The sun slowly drops into the water, and feeble rays of sunlight cast long shadows of masts and sails on the rickety dock. The breeze coming off the water gently cools my sun-burned face. I close my eyes, and I drink in the humid air. I should have gone in hours ago, but there’s something about being right next to the water that draws me in, that beckons me to stay.

So many of life’s lessons can be learned at the edge of a dock. Watching the gentle waves reminds me of the Lord’s goodness. His lovingkindness never ends, and He will wash over me wave after wave. When I make a mistake, He doesn’t change—the waves don’t stop—I do. I have to make sure I don’t stop, because I have to trust that He won’t.

The tremendous power of the water reminds me how small and insignificant I really am. The only way I can make a substantial change to that expanse of water is repeatedly making consistent movements. If I persevere, then it can take me across the expanse of water where I want to go. If I give up, or if I stop, the water will consume me. In the same way, I also can’t tread water forever. I have to move in one direction or another. If I don’t reach shore at some point, then I will tire out and drown.

And drowning isn’t the only horrific thing that could happen on the water. There are unknown dangers lurking just beneath the surface. Will those dangers—or the possibility of failure—prevent me from jumping in—or trying something new? I have found that the answer must be no.
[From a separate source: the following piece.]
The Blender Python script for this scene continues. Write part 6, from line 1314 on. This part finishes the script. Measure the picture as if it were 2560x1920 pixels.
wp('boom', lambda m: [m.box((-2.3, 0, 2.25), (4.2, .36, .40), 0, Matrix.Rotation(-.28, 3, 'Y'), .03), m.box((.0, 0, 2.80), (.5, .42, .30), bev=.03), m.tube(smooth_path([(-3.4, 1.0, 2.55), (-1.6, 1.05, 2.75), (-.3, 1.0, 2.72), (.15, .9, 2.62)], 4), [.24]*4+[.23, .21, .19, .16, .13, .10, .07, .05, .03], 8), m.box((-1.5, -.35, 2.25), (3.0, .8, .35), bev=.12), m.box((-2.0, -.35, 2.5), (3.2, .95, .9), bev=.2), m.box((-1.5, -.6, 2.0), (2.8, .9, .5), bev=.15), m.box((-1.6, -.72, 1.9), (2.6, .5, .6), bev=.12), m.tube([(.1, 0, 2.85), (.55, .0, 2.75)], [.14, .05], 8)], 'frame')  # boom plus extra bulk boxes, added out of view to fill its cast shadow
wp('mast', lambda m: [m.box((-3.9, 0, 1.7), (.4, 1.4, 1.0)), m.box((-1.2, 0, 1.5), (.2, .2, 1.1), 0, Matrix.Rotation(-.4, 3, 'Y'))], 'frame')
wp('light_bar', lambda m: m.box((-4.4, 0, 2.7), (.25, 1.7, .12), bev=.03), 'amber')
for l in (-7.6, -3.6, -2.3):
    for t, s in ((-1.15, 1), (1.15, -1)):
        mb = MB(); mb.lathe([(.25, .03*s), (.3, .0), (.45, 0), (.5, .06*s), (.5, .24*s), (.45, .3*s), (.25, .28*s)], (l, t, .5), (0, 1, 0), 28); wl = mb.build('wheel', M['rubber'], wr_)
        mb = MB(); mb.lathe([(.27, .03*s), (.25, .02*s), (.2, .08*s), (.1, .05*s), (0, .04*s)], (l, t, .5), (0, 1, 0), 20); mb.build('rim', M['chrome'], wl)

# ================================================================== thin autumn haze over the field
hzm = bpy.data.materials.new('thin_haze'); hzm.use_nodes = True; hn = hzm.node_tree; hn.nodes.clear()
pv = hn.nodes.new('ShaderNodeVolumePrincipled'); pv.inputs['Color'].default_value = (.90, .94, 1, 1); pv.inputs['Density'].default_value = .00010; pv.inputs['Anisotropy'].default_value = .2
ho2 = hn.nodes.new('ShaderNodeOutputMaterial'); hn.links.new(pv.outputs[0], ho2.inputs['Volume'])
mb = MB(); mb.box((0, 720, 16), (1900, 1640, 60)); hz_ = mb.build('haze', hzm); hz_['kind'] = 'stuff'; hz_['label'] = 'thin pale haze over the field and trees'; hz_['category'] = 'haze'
I cannot let hidden dangers—or fear—prevent me from becoming all that God has created me to be.

The steadfastness of the Lord's love, the perseverance I must have, the faith regardless of circumstances are just the few lessons I've learned next to the water. But I don't want to stay next to the water. I want to be called out upon the water. The Hillsong United song, Oceans, speaks about how God "call[s] me out upon the waters/ The great unknown where feet may fail/ And there I find You in the mystery/ In oceans deep/ My faith will stand."

I want the Lord to call me out upon the water, just like He called Peter in Matthew 14. I want to keep my eyes on the Lord. I don't want to be "ye of little faith." I want to be of great faith. When fear surrounds me, I want my gaze affixed to the Lord. When the storm is upon me, I want Jesus to hold out His hand to me and keep me safe. I want to walk in that faith every day.